Московский процесс (Часть 2) | страница 45



Сама по себе торговля не может уменьшить военную опасность. Как показывает опыт Первой и Второй Мировых войн, государства, торговавшие друг с другом, развязали между собой войну именно в силу политических разногласий.

Торговля и контроль над вооружением должны сопрягаться с разрешением политических разногласий, когда опасность войны достаточно велика. Лишь если навести мосты в этом направлении, можно справиться с основными проблемами, ведущими к войне».

С этим, пожалуй, и согласиться можно, если только помнить, что главное «политическое различие» в данном случае — марксистско-ленинская идеология, а ее советские вожди отменять не собирались в обмен ни на какие блага. И, кажется, Никсон это даже понимает, во всяком случае, он об этом постоянно пишет на протяжении всей книги. Так в чем же тогда, по мысли администрации Никсона, состояла выгода детанта, превосходившая «издержки»? Где же quit pro qио? Боюсь, реальность была гораздо прозаичней, чем вся та диалектика, которую бывший президент США нагородил в свое оправдание, попросту говоря, попав в трудное положение, Америка попыталась откупиться от советского агрессора.

«Именно в тот переходный период между моим избранием на пост президента в 1968 году и моей первой инаугурацией в 1969 году мы с Генри Киссинджером разработали то, что теперь повсюду именуется “сопряжением”. Мы пришли к решению, что все то, чего добивались Советы — добрососедские отношения, укрепляемые встречами на высоком уровне, экономическое сотрудничество и соглашения по ограничению стратегических вооружений, — они могут получить только на условиях компенсации, quid рrо qио. В те годы нам от них требовалось вполне определенное quid рrо qио — помощь в достижении соглашений во Вьетнаме, ограничение их деятельности на Ближнем Востоке и резолюция по текущим проблемам в Берлине».

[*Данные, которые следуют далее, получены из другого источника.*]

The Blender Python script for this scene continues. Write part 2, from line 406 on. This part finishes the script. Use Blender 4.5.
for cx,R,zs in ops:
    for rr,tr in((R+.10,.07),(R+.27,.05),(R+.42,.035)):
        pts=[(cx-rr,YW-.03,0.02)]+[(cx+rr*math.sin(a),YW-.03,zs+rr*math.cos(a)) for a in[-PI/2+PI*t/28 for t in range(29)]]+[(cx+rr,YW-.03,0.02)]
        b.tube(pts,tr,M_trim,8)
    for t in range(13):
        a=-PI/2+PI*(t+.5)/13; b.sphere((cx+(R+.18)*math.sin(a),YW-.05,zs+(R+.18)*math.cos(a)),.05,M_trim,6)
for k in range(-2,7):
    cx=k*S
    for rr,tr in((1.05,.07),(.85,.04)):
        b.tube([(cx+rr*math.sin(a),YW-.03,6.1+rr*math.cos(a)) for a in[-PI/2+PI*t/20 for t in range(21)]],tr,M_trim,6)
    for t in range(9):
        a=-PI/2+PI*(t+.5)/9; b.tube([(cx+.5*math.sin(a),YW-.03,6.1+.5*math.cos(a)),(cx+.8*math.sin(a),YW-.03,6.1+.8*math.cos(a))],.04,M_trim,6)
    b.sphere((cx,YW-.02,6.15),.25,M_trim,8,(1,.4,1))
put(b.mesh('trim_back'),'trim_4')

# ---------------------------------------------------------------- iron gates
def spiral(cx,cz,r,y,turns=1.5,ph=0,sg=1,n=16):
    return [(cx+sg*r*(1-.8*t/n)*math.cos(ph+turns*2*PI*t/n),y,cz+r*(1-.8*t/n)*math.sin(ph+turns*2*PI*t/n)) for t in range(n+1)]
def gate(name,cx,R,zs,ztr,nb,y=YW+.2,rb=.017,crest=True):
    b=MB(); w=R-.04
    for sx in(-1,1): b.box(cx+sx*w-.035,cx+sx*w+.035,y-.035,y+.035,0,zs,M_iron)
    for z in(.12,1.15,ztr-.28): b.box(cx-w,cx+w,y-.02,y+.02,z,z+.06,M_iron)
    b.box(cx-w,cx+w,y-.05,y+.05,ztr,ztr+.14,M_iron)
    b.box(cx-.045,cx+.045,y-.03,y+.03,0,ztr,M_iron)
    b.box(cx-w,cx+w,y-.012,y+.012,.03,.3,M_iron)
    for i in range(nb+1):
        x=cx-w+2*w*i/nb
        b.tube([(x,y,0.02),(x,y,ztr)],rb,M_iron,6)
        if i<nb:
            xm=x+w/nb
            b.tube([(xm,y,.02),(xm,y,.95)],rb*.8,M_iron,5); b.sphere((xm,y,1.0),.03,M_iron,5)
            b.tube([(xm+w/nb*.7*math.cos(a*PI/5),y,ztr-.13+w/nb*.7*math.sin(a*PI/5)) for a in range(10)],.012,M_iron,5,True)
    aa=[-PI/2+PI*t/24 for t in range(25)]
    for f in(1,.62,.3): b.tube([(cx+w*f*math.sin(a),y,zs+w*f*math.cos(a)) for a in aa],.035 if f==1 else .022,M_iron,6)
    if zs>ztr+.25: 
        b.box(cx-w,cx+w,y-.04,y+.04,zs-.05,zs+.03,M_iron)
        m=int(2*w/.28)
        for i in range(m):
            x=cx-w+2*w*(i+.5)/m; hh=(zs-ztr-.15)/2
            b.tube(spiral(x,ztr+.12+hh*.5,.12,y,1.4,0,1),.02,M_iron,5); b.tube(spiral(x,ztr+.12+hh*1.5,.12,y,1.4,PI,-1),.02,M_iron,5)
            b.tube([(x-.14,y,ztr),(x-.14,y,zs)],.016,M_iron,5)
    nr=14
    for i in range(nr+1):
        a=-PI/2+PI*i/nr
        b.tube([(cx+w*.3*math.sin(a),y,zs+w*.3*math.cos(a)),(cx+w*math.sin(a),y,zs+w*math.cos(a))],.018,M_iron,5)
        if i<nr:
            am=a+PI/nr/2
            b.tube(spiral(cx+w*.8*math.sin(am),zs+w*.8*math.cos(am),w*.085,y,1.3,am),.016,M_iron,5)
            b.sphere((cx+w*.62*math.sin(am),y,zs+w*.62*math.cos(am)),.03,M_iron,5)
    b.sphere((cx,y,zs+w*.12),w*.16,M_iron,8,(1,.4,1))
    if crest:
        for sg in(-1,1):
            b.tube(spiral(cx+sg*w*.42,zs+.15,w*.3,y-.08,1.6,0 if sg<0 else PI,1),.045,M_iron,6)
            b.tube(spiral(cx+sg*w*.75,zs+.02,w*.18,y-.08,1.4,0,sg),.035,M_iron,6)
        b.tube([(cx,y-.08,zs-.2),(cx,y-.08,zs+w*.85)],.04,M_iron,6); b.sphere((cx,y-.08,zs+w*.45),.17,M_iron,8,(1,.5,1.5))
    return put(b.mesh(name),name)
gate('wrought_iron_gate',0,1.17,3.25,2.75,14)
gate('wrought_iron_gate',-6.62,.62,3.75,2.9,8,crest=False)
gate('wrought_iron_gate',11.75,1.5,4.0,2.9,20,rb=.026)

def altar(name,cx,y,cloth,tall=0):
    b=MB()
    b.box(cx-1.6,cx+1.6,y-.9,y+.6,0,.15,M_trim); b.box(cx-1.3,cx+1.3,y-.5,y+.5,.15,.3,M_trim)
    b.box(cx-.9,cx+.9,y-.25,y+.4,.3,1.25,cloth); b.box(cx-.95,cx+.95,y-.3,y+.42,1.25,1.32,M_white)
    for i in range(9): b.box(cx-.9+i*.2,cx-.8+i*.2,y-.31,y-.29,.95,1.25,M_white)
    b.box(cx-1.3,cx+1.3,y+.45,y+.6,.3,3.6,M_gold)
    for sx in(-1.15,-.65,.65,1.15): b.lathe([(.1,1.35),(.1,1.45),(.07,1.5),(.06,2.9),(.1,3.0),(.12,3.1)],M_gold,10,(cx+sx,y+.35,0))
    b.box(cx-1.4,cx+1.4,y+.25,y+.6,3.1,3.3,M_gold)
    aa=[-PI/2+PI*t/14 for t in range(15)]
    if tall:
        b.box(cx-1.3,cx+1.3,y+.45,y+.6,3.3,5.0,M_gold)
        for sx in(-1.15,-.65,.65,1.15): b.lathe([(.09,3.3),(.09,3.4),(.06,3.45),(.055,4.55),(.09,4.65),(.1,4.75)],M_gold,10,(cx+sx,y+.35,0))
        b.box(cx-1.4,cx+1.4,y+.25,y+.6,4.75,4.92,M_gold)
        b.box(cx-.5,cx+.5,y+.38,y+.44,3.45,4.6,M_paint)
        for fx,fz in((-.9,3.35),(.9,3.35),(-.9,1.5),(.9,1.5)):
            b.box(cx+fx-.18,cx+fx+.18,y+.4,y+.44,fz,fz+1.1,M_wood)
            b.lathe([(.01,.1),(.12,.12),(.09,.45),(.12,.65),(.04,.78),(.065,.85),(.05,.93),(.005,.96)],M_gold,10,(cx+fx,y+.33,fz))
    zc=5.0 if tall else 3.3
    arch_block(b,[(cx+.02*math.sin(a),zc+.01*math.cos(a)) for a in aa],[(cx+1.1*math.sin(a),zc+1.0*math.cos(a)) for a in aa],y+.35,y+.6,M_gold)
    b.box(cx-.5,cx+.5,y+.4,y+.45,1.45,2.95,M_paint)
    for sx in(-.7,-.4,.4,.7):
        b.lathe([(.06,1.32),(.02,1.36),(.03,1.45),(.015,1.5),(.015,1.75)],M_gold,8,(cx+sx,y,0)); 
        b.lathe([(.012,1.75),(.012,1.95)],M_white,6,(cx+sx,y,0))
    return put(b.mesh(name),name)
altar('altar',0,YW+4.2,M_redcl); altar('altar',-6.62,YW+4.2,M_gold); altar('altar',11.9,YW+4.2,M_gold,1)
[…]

Заметим, что опасность во всех этих местах была вполне сознательно создана советской агрессией, а значит, любая плата за ее устранение была не мудренее платы рэкетирам. Затея тем более самоубийственная, что сама эта плата включала предоставление СССР стратегических преимуществ — военного превосходства, кредитов, технологий, облика миролюбивого, уважаемого партнера Запада. Такая странная сделка, хоть и могла обеспечить Западу недолгую передышку, отдавала будущее человечества в руки кремлевских бандитов.

Но, как водится с рэкетирами, и обещанной передышки они не обеспечили: получив «выкуп», советские вожди и не подумали выполнить свои обещания. США пришлось испить до дна горькую чашу поражения в Юго-Восточной Азии и бежать, практически бросив своих союзников на произвол врага, советское влияние в Европе достигло в те годы своего максимума, а поддерживаемые ими террористические движения грозили политической дестабилизацией. Сказать, чтобы СССР в те годы проявлял какую-то «сдержанность» на Ближнем Востоке, тем более невозможно: достаточно вспомнить массированную советскую помощь Сирии, Ираку, палестинским террористам, ту роль, которую СССР сыграл в разрушении Ливана и в войне против Израиля в 1973 году. Проблема же Берлина, как мы помним, стала просто перманентным источником твердой валюты для ГДР.